Researchers from Drexel’s College of Computing & Informatics and the University of Illinois Urbana-Champaign’s Graduate School of Library and Information Science set out to figure out whether social media friendships between teachers or school administration and their students are helpful or detrimental. They surveyed students at two schools: one that had a very strict policy against teacher-student interactions on social media and one that didn’t. They found that connections between students and teachers were super beneficial in terms of building community, finding information (using social media as a way to ask questions about class assignments) and helping students learn how to have appropriate online personas. One student surveyed said, “All teachers and the students follow each other. I use that as a reason to censor my tweets. I think ‘how would [the principal] feel if he saw that?’ So I should really think before I post.”

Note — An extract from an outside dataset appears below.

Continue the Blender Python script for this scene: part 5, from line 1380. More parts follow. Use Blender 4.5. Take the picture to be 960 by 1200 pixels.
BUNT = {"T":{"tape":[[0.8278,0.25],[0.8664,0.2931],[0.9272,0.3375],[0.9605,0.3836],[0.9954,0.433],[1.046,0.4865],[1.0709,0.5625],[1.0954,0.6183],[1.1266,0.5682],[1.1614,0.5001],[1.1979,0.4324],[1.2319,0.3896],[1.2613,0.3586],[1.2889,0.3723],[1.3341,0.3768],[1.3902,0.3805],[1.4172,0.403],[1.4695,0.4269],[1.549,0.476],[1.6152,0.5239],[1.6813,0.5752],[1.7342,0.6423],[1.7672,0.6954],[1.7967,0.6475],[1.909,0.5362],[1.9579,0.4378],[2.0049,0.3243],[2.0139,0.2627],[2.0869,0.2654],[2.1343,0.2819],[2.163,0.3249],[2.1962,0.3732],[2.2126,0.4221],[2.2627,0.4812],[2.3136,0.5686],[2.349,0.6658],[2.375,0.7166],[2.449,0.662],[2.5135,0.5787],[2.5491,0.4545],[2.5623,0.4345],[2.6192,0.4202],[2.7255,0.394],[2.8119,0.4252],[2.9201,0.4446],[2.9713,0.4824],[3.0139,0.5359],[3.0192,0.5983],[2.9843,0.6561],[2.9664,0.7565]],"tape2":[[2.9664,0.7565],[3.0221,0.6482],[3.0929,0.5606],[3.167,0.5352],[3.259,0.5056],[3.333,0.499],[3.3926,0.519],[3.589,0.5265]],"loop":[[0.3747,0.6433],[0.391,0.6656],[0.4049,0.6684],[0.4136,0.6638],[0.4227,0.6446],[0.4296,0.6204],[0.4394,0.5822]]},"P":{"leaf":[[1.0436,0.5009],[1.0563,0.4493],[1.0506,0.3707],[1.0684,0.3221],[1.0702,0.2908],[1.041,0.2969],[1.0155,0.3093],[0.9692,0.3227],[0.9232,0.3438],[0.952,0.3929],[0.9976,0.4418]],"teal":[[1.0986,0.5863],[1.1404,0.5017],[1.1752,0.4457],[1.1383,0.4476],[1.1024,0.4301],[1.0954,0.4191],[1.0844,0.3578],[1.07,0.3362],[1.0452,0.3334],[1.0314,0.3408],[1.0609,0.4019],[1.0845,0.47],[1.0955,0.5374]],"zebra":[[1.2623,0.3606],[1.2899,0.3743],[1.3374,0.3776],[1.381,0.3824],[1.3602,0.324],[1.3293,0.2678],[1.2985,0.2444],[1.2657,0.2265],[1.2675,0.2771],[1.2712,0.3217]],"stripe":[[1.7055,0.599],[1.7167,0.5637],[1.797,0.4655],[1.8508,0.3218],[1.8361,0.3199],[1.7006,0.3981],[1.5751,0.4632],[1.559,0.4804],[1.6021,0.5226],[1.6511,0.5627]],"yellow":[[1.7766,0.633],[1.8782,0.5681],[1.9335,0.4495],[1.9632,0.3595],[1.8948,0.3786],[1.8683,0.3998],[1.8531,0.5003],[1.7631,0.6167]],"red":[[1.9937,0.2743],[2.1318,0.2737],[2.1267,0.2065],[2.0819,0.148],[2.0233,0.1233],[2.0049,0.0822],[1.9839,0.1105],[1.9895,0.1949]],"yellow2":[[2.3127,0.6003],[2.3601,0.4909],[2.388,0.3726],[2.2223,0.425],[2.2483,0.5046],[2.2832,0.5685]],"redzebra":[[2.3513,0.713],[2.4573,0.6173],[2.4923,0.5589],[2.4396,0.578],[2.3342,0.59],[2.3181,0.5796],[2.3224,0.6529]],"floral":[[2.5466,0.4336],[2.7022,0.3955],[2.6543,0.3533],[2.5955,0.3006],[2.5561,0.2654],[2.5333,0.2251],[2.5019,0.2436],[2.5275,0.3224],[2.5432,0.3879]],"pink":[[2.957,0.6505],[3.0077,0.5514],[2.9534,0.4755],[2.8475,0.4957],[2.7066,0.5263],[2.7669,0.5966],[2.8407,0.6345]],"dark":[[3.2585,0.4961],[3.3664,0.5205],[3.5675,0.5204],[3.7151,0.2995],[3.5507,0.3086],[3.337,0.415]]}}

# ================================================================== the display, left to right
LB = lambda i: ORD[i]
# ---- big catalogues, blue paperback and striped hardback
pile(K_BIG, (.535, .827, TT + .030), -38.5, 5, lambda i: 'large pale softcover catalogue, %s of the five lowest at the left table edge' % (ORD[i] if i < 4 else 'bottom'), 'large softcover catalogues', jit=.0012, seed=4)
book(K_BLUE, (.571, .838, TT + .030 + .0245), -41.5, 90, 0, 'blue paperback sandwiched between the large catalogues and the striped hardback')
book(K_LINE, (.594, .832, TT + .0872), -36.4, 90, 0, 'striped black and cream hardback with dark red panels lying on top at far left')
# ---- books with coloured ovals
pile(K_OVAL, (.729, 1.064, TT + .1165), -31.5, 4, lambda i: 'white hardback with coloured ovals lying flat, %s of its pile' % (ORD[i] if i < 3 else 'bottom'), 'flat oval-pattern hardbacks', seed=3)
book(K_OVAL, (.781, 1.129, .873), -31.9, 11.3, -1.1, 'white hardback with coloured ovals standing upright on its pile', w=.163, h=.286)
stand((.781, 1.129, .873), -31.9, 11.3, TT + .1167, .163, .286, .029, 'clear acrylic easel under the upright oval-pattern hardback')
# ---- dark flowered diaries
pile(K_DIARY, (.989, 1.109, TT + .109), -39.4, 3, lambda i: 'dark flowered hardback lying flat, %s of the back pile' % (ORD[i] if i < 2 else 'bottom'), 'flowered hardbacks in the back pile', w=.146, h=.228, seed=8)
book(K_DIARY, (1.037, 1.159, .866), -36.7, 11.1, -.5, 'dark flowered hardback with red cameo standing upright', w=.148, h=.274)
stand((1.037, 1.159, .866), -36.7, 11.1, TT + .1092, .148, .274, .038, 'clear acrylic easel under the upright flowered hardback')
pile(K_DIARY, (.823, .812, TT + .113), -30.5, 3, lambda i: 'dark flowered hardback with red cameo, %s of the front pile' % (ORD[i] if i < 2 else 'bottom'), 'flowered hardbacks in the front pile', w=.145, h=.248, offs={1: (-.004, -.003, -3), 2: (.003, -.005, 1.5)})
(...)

“When family, friends, teachers, romantic interests and coworkers mix and mingle, the result is social awkwardness,” the researchers say in a news release. BUT, “What we realized from our conversations with the students and survey results was that these relationships aid in the students’ maturation process not only by modeling appropriate behavior, but also getting the teens to think before they post. Adding adults, from teachers to parents, to a teen’s social media environment fundamentally shifts their online behavior and how they perceive the norms of the medium.”
Bottom line: Accepting that friend request might feel a bit awkward at first, but it’ll help you grow up and avoid any major social media mistakes that could cost you a job down the line.